Questo è la [sic] metodo che da noi si prattica per il buon allievo della nobile gioventù, alla quale nel separarsi ch’ella fa da noi si lusinghiamo di poter dire come l’apostolo a Filippesi: Quae didicistis et accepistis et studistis et vidistis in nobis, haec agite, et deus pacis erit vobiscum.
Che se con tutto ciò tal’uno di questi signori vi fosse, il quale rimesso una volta in libertà pensasse a vivere con certa licenza non mai conveniente all’essere d’un cavaliere cristiano, vogliamo sperare nel Signore che la colpa non sia imputata a noi, ma bensì piuttosto alla di lui indole contumace, per riformare la quale possono bensì far tutto gli uomini, ma poi il crearne una nuova non è opera che solamente di Dio, a cui, perché questo non mai succeda, tutti li raccomandiamo ne’ nostri sagrifici e nelle nostre sebbene deboli orazioni, troppo premendoci che del gregge a noi commesso niuno perisca per sua e molto meno per colpa nostra.
È sperabile che il Signor Dio esaudisca questa nostra così giusta premura, quando la Santità sua, che ha tanto impegno per la buona educazione della gioventù, si degni di aumentare il nostro zelo in questa pia opera con l’apostolica sua benedizione, che genuflessi a piedi santissimi umilmente preghiamo».
Per non rischiare di banalizzare il documento e di fraintenderlo, è d’obbligo, prima di tutto, estraniarsi dal proprio tempo, dai parametri e dalla mentalità attuali.

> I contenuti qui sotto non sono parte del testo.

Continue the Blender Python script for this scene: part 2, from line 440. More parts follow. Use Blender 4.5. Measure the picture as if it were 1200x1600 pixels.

La citazione latina della Lettera ai Filippesi mi suggerisce di leggere attentamente le Lettere di Paolo di Tarso, e mi trovo immersa in un’ atmosfera suggestiva.
I vocaboli tematici acquistano una pregnanza insospettata, e ho l’impressione di riuscire, infine, a capire non soltanto il concetto di vita cristiana – di santa condotta di vita – del padre somasco Pisoni, ma anche di intendere quello di “obbedienza” di cui parla Carlo Imbonati, quando, nel poemetto La Résignation, rievoca la propria esperienza di convittore del Clementino.
Mi riferisco ai versi: «J’obeis, et de la vieillesse / J’usurpe avant le temps la grave austérité», che ora mi rivelano la completa disponibilità di Carlo ad assecondare con consapevolezza, nonostante fosse ancora un ragazzo, l’impegno missionario dei Somaschi, “collaboratori di Dio”.